L’invisibile diventa quindi qualcosa di molto concreto. Non è vero che chi crede è un illuso: le illusioni non diventano fatti, oggetti, persone riscontrabili, non impegnano tutta la vita. Dopo Abramo, reso fecondo proprio dalla fede, «uomo di fede sarà Mosè, il quale, accogliendo la voce di Dio anche quando più di un dubbio poteva scuoterlo, continuò a restare saldo e a fidarsi del Signore», nonostante l’incredulità di un popolo che proprio grazie al Signore riconquistò coesione e si affacciò sulla Terra promessa. Soprattutto «donna di fede sarà la Vergine Maria, la quale, ricevendo l’annuncio dell’Angelo, che molti avrebbero liquidato perché troppo impegnativo e rischioso, risponde: “Ecco la serva del Signore: avvenga per me secondo la tua parola” (Lc 1,38)».

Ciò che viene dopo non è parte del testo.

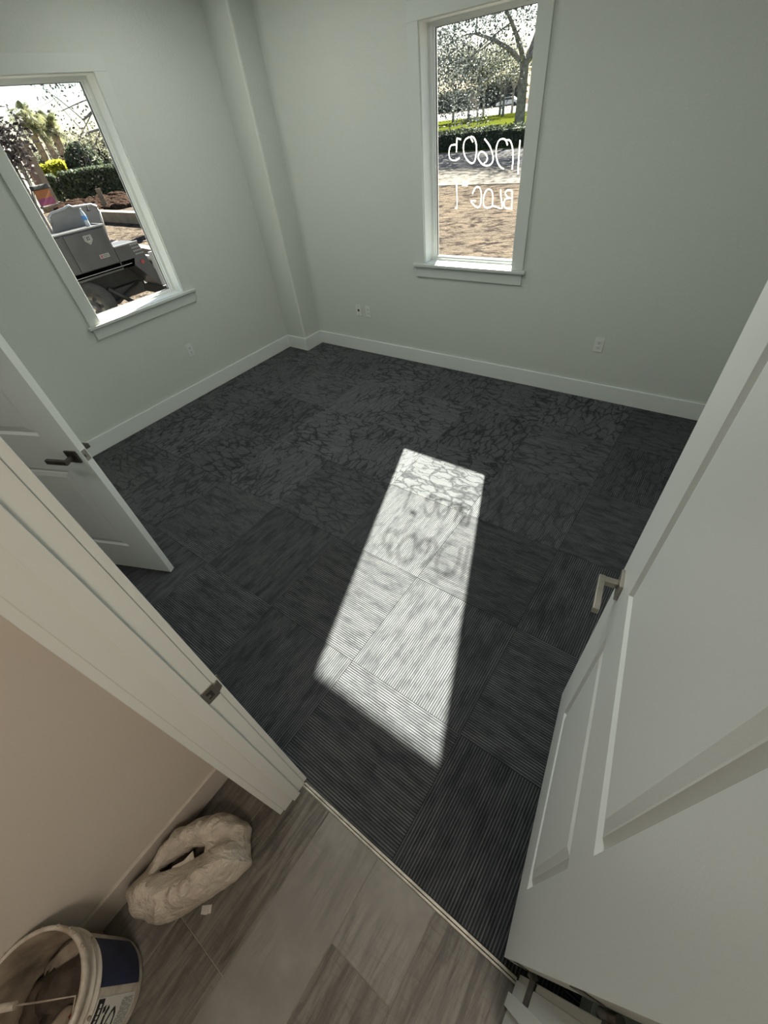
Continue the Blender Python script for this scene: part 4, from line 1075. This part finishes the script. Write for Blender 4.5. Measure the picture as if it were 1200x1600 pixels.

Comprendiamo, allora, che «la fede è la virtù che fa il cristiano. Perché essere cristiani non è anzitutto accettare una cultura, con i valori che l’accompagnano, ma essere cristiano è accogliere e custodire un legame, un legame con Dio: io e Dio; la mia persona e il volto amabile di Gesù». Il Santo Padre richiama anche l’episodio evangelico della tempesta sedata (cfr Mc 4,35-41), in cui i discepoli «non si rendono conto di avere la soluzione sotto gli occhi: Gesù è lì con loro sulla barca, in mezzo alla tempesta». Allora come oggi il rimprovero è uno solo: «Perché avete paura? Non avete ancora fede?» (Mc 4,40).
A differenza di quanto sostenuto da molti filosofi della Modernità, la vera nemica della fede «non è l’intelligenza, non è la ragione, come, ahimè, qualcuno continua ossessivamente a ripetere, ma» proprio la paura, quella stessa paura che altri filosofi moderni chiamano in causa come pseudo-origine della fede. In verità, è proprio il cosiddetto “non credente” ad essere preda di qualsiasi vento e di qualsiasi immaginario oscuro. «Per questo motivo la fede è il primo dono da accogliere nella vita cristiana: un dono che va accolto e chiesto quotidianamente, perché si rinnovi in noi. Apparentemente è un dono da poco, eppure è quello essenziale», tanto che lo si domanda nello stesso rito del Battesimo, come ricorda Francesco.
«Certo, come dice l’Apostolo, la fede non è di tutti (cfr 2 Ts 3,2), e anche noi, che siamo credenti, spesso ci accorgiamo di averne solo una piccola scorta», ma, come dice il Vangelo, «se aveste fede quanto un granello di senape, potreste dire a questo gelso: “Sradicati e vai a piantarti nel mare”, ed esso vi obbedirebbe» (Lc 17,6). I nostri padri dei secoli di Cristianità hanno davvero spianato monti e colmato valli! Il Papa chiede quindi all’uomo tentennante del XXI secolo di pregare: «“Signore, aumenta la nostra fede”».
Il Santo Padre accenna per due volte alle guerre contemporanee, additando sempre una soluzione in cui la fede è determinante. «Durante le preghiere del mese di maggio, confidate alla Madonna le vostre vicende personali e familiari, così come le sofferenze di quanti sono vittime delle guerre. Pregate per la Chiesa, per la Patria, per la pace in Ucraina e in Medio Oriente. Maria, che cento anni fa Pio XI istituì come Regina per tutta la Polonia, vi sostenga e vi guidi», dice infatti ai pellegrini polacchi. Pochi minuti dopo il Pontefice estende l’invito a tutti i cattolici: «Pensiamo alla martoriata Ucraina che soffre tanto. Pensiamo agli abitanti della Palestina e di Israele, che sono in guerra. Pensiamo ai Rohingya, al Myanmar, e chiediamo la pace. Chiediamo la vera pace per questi popoli e per tutto il mondo».